Give the data again exactly, from its opening line through the line in which "COL = S.collection" appears.
── Source data
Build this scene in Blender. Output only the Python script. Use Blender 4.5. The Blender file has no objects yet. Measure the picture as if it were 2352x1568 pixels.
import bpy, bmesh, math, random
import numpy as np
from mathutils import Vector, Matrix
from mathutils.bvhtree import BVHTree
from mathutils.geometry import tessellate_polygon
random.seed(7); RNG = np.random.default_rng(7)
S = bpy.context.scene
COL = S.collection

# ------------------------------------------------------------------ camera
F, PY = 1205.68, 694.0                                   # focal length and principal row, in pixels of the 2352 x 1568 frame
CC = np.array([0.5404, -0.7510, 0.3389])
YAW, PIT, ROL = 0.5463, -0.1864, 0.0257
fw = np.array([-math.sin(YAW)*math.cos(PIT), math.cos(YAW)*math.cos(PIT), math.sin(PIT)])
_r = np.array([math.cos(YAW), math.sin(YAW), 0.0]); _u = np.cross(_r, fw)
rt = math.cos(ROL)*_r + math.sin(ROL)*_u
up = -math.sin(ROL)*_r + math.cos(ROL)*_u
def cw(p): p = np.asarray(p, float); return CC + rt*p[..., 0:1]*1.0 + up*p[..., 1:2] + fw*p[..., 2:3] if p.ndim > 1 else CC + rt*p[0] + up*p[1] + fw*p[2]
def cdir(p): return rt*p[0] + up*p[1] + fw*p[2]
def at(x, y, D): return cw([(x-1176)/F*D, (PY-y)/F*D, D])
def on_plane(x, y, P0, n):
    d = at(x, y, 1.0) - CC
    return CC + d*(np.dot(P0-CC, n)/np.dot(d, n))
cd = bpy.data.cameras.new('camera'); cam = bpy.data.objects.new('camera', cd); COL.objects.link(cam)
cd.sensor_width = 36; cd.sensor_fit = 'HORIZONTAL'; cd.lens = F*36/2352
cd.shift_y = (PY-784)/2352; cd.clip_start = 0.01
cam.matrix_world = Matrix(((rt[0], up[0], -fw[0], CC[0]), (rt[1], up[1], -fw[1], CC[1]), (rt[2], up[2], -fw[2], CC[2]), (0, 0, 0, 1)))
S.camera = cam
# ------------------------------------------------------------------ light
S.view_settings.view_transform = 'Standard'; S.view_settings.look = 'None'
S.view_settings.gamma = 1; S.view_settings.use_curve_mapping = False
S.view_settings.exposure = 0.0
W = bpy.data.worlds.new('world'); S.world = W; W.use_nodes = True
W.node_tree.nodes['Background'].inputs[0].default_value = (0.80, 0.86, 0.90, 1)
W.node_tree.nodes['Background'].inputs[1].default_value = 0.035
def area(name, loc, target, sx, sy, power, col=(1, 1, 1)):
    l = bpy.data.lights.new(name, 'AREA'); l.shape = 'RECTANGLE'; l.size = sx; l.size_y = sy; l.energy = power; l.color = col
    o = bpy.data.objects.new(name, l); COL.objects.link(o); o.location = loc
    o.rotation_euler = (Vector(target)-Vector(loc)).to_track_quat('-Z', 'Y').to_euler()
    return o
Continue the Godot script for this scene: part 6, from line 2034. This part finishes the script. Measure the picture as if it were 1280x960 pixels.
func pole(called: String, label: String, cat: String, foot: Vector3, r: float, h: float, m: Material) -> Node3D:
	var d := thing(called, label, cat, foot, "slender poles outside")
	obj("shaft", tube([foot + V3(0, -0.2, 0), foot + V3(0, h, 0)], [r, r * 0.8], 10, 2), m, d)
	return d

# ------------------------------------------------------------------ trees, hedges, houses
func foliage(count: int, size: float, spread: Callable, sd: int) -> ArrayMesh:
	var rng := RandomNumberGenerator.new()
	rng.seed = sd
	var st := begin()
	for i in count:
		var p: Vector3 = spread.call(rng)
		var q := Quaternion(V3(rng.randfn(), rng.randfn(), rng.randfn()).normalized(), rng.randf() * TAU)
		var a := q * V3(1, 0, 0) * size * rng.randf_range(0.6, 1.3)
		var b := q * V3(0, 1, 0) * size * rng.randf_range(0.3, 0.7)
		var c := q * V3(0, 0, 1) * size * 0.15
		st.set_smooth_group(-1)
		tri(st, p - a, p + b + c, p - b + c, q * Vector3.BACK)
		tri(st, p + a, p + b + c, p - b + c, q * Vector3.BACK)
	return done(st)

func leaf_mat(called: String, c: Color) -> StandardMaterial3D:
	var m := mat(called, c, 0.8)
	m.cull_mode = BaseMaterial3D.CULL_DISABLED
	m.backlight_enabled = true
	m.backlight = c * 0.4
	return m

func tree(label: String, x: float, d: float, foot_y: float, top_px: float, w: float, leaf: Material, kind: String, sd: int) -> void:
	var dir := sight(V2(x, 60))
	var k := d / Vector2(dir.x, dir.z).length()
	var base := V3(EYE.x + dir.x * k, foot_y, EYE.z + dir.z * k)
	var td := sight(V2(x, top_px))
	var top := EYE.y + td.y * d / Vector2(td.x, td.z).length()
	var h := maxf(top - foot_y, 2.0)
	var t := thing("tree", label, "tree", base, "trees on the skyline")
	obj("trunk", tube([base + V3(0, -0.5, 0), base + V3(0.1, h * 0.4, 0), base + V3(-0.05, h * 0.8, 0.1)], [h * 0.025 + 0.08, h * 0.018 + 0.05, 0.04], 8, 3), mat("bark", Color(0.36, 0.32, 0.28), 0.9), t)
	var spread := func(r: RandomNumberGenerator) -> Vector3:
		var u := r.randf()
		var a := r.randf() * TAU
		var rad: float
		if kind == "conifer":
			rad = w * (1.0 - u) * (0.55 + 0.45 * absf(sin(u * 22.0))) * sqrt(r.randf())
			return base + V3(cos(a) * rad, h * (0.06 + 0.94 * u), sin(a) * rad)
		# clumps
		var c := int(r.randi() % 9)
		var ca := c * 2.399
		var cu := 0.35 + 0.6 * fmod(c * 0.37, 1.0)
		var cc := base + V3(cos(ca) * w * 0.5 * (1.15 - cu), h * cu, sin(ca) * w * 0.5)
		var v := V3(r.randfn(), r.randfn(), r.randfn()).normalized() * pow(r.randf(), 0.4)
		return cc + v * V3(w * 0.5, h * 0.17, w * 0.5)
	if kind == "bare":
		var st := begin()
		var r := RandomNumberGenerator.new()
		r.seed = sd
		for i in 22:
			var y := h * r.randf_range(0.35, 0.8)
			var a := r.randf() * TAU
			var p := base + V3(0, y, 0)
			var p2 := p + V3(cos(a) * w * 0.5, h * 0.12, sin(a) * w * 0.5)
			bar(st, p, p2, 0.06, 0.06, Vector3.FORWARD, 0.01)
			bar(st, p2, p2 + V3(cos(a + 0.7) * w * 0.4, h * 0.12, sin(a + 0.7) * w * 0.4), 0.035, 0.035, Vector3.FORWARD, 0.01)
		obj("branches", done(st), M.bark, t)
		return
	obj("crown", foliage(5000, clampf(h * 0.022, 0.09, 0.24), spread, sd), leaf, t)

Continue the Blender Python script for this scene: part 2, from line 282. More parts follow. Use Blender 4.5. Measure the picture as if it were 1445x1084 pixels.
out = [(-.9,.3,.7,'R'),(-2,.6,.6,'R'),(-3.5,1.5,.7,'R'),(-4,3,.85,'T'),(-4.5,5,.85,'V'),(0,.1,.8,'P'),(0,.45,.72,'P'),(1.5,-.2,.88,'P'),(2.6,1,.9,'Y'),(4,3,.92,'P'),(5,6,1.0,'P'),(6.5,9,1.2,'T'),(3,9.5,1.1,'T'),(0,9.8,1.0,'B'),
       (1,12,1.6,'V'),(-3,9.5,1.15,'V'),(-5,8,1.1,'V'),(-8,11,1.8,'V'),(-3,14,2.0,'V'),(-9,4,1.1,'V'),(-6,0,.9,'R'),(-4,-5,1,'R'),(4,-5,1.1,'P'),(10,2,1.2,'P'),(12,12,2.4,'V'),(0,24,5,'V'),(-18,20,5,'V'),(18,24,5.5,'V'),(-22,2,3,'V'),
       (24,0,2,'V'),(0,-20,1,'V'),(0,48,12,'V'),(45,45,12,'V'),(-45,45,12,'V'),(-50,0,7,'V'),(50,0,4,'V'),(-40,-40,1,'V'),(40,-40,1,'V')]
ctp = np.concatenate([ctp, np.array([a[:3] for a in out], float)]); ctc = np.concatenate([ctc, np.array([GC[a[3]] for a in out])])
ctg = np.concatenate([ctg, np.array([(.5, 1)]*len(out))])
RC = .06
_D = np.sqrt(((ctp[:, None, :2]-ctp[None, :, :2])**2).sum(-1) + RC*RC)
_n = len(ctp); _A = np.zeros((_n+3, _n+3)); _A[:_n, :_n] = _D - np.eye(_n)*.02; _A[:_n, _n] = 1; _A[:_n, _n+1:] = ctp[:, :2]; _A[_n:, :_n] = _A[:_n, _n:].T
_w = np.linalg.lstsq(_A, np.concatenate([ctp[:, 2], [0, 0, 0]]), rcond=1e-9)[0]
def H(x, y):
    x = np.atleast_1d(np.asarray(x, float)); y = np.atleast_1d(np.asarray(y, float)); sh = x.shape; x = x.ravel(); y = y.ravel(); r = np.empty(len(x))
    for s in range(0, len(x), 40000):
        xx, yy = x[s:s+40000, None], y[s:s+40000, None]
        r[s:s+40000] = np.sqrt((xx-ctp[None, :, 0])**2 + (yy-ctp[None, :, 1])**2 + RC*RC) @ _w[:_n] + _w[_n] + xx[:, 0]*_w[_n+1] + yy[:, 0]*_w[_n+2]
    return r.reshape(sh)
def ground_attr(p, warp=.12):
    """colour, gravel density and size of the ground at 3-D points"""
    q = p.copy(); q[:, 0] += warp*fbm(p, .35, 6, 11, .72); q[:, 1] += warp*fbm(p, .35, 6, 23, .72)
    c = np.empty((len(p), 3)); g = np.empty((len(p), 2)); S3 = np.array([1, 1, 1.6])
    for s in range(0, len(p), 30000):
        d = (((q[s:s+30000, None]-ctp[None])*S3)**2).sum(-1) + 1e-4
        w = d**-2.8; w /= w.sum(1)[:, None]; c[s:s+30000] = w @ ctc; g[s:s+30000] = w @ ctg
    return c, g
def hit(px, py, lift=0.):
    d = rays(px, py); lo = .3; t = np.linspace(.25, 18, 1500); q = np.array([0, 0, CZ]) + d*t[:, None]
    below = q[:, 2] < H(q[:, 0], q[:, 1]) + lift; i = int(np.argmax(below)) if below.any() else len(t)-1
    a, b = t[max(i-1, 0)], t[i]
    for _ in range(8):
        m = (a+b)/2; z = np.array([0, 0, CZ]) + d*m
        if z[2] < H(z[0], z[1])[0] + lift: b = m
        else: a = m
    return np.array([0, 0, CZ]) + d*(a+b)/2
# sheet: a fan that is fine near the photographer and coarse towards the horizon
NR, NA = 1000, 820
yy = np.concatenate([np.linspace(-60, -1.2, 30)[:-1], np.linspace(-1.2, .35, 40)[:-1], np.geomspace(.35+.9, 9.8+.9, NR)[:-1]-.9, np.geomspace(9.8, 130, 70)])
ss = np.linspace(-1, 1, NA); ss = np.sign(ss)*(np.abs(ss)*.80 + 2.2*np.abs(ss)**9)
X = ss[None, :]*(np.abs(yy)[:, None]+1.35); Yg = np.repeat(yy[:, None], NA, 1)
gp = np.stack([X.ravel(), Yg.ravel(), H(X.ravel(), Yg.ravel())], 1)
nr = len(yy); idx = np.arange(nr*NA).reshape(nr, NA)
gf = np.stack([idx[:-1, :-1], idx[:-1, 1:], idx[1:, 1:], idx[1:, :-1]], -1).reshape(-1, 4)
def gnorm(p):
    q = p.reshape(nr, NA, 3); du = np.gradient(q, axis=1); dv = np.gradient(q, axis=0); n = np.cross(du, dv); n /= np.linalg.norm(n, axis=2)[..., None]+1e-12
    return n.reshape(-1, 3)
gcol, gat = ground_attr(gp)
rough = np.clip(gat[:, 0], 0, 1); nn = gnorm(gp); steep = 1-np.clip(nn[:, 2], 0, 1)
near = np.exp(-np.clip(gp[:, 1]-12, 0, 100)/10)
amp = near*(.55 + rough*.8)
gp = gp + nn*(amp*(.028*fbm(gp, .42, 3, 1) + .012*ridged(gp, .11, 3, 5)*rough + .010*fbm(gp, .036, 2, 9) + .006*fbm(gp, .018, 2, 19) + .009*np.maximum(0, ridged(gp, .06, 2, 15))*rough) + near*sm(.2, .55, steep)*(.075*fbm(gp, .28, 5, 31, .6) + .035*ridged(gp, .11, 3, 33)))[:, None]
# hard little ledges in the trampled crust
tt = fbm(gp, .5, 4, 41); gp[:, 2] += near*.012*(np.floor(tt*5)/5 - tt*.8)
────
Answer in full —
Build this scene in Blender. Output only the Python script. Use Blender 4.5. The Blender file has no objects yet. Measure the picture as if it were 2352x1568 pixels.
import bpy, bmesh, math, random
import numpy as np
from mathutils import Vector, Matrix
from mathutils.bvhtree import BVHTree
from mathutils.geometry import tessellate_polygon
random.seed(7); RNG = np.random.default_rng(7)
S = bpy.context.scene
COL = S.collection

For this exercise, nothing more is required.